Tax and Residency Rule for Indian who Resides and Work in Japan

An individual employed in Japan is considering moving to India for 4-5 months to work from home and intends to terminate their apartment lease in Japan to save on rent. They inquire about the possibility and implications of submitting a move-out notification to the local ward office, particularly in terms of potentially saving on resident tax.
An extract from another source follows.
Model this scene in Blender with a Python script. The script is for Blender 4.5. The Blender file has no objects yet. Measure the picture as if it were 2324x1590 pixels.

The responses highlight several considerations:

  1. Cost Implications of Moving Out: Terminating the lease may involve costs such as moving out expenses, key money (礼金), deposits (敷金), and brokerage fees for a new apartment. Additional costs could include a lock change fee and insurance. Given these expenses, the financial benefit of terminating the lease might be negligible as the non-refundable costs already incurred and those for a new lease could be comparable.
  2. Resident Tax: One response notes that resident tax in Japan is based on the previous year’s income and is payable regardless of temporary absences, as long as one is drawing a salary in Japan. Another response corrects this, stating that the resident tax is applicable if one is residing in Japan as of January 1st. Therefore, since the individual will still have an address in Japan upon their return within 4-5 months, they will likely need to pay resident tax for the year.
  3. Legal and Visa Concerns: Another commenter warns against terminating the contract and notifying the city office, as it could be reported to immigration and the employer, potentially leading to legal issues regarding income tax. It’s advised to maintain both city and income tax payments to avoid complications.
  4. Employment and Tax Residency: It’s important to verify with HR about tax implications when living outside Japan for an extended period. There’s a mention of potential dual tax residency issues and the complexities of being taxed in both countries, which could necessitate claiming tax exemptions later.
  5. Immigration and Reentry: Before leaving Japan, it’s advisable to obtain reentry permission from the immigration office, and upon finding a new place in Japan, one should notify the ward office.

In summary, while terminating the lease might save on rent, the associated costs, legal implications, and tax responsibilities could diminish these savings. The decision should consider these factors, alongside the hassle of securing a new lease upon return.